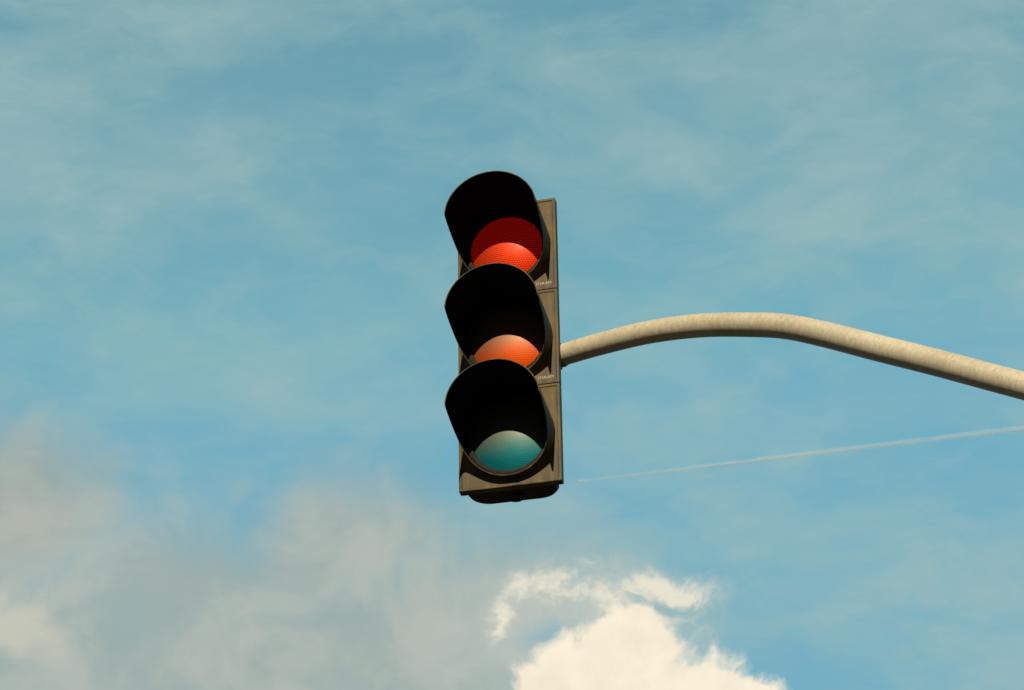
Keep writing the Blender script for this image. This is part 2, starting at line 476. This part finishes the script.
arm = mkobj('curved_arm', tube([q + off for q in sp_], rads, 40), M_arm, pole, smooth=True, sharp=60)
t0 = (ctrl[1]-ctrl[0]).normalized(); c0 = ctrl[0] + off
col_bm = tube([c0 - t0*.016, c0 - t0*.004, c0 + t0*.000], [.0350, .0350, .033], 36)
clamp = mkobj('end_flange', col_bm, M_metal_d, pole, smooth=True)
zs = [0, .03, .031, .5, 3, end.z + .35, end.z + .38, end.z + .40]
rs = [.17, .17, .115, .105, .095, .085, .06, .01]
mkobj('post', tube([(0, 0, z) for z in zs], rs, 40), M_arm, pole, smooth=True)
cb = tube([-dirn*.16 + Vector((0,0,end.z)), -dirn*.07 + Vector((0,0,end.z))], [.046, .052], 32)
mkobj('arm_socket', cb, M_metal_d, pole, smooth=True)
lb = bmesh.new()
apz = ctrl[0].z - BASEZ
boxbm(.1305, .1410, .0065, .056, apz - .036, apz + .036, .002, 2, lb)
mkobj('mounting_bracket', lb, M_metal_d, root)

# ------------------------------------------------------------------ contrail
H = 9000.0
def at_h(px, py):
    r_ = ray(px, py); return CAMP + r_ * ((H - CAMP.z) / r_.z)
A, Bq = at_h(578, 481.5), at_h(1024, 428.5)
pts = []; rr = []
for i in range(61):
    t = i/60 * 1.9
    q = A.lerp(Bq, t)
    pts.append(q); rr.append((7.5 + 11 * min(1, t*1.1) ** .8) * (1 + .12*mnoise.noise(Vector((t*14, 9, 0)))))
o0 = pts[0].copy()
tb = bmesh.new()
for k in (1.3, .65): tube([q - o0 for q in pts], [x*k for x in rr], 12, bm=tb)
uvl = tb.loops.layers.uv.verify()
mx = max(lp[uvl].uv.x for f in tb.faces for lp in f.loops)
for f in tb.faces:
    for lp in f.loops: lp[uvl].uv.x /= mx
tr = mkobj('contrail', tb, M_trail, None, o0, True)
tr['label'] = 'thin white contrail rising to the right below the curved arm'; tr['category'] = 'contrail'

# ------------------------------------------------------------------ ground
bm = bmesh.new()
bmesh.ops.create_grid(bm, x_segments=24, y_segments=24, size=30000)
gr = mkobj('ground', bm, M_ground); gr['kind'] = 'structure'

--- --- ---

▶ _Aim_: Pictures are excluded; extract exactly the lines from the start of the data through the line that holds "mkobj('mounting_bracket', lb, M_metal_d, root)", both ends included.

▶ _The completed task_:
Keep writing the Blender script for this image. This is part 2, starting at line 476. This part finishes the script.
arm = mkobj('curved_arm', tube([q + off for q in sp_], rads, 40), M_arm, pole, smooth=True, sharp=60)
t0 = (ctrl[1]-ctrl[0]).normalized(); c0 = ctrl[0] + off
col_bm = tube([c0 - t0*.016, c0 - t0*.004, c0 + t0*.000], [.0350, .0350, .033], 36)
clamp = mkobj('end_flange', col_bm, M_metal_d, pole, smooth=True)
zs = [0, .03, .031, .5, 3, end.z + .35, end.z + .38, end.z + .40]
rs = [.17, .17, .115, .105, .095, .085, .06, .01]
mkobj('post', tube([(0, 0, z) for z in zs], rs, 40), M_arm, pole, smooth=True)
cb = tube([-dirn*.16 + Vector((0,0,end.z)), -dirn*.07 + Vector((0,0,end.z))], [.046, .052], 32)
mkobj('arm_socket', cb, M_metal_d, pole, smooth=True)
lb = bmesh.new()
apz = ctrl[0].z - BASEZ
boxbm(.1305, .1410, .0065, .056, apz - .036, apz + .036, .002, 2, lb)
mkobj('mounting_bracket', lb, M_metal_d, root)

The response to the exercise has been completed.